Problem : (1) Show that there is a plane figure $F$ of least area which is capable of covering any plane figure of unit diameter.
(2) Try to guess what is $F$.
Proof of (1) : Define $\mathcal{H}$ to be set of all compact convex set in unit ball. Here $\mathcal{H}$ is a compact metric space and an area function on $\mathcal{H}$ is continuous, which is crucial in the proof of well-known isoperimetric problem.
We will mimic that if we can do : Note that a set of diameter $\leq 1$ can be covered by a convex set of diameter $1$, which can be provved.
If $F'$ is cover for all convex set of diameter $1$, then we define $\mathcal{I}$ to be a set of all such $F'$.
Clealy $\mathcal{I}$ is compact. But we don't know whether the area function is continuous or not.
Proof of (2) : Consider a regular $(2n+1)$-gon $Q_{2n+1}=(p_1\cdots p_{2n+1})$ s.t. $$|p_1p_n|=|p_1p_{n+1}| =1 $$
Each triangle $p_1p_np_{n+1}$ define a circular sector $A$ in unit-ball.
Hence we attach $(2n+1)$-copies of $A$ to $Q_{2n+1}$ so that we have $Q_{2n+1}'$. I guess that $F$ is from overlapping all such $Q_{2n+1}'$.
Here is a sketch of a proof for (1). (Take all sets to be closed in this argument, to avoid some convergence/boundary issues.)
I will assume for this proof that we can place some bound on an optimal region; say, that it is contained inside a closed disc of radius $10^{100}$. This seems patently obvious given that we are looking for a cover of shapes that have diameter $1$, but I haven't found a great argument for this yet; if I see a proof, I will edit it in. Suggestions welcome in the comments.
First, note that we can restrict to convex sets of unit diameter, since taking the convex hull doesn't increase the diameter.
Now consider the set of convex polygons with rational coordinates of diameter $\le1$ - this is a countable set, so we can enumerate them $P_1, P_2,\ldots$.
Observe that any (compact) cover $F$ for all $P_i$ in our list is a cover for all unit-diameter convex sets. This is because, given convex $S$ of unit diameter, the space of possible placements of scaled copies of $S$ is a compact set. But any copy of $S$ scaled by a factor less than $1$ fits inside one of our $P_i$ and therefore inside our cover. So the continuous function on our space of placements measuring the scale of $S$ has a supremum of $1$, and by compactness attains it somewhere in the set.
So how do we find a cover of minimal area for the $P_i$? Let $A$ be the infimum of possible areas; this infimum obviously exists, since a circle of area $\pi$ suffices as a cover.

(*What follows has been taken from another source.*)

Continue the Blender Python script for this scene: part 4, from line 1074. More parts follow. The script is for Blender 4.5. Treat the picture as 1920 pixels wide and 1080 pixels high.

We place $P_1, P_2,\ldots$ on top of each other iteratively via an inductive process: after placing $P_1,\ldots,P_n$, we choose $P_n$ such that for all $\epsilon>0$, there is a placement of all further $P_i$'s which attains area at most $A+\epsilon$. (Intuitively, we place each new polygon so as to never "box ourselves into a corner" and place a suboptimal lower bound on the area of our cover.)
Why can we choose such a location for $P_n$? By the inductive hypothesis, there is one such placement for every $\epsilon>0$, but by our boundedness assumption, we can restrict our attention to a compact set of possibilities, so one placement will attain this. (The base case is trivial; any placement of $P_1$ will do.)
Repeating this process, we end up with a series of sets ordered by inclusion: $P_1\subset (P_1\cup P_2)\subset (P_1\cup P_2\cup P_3)\subset\ldots$, each of which has area at most $A$. Thus, their union also has area at most $A$, as does its closure. The result gives us a cover $F$ of area exactly $A$ for all planar sets of unit diameter.
Edit: Actually, I'm not sure I can justify that the area of the closure is equal to the area of $A$. It seems obvious enough, but there are some pathological cases in which it fails. Suggestions for how to remedy this are welcome, but in the meantime this proof is certainly incomplete.
In the case where $F$ is convex, this is Lebesgue's universal covering problem; it is an open problem, and the best-known solutions thus far are not particularly obvious or guessable. So I would be quite surprised if (2) can be answered very well.
In practice, I don't think any non-convex covers are known that improve on the best-known convex case? I'm not sure if much work has been done on that side of things, though.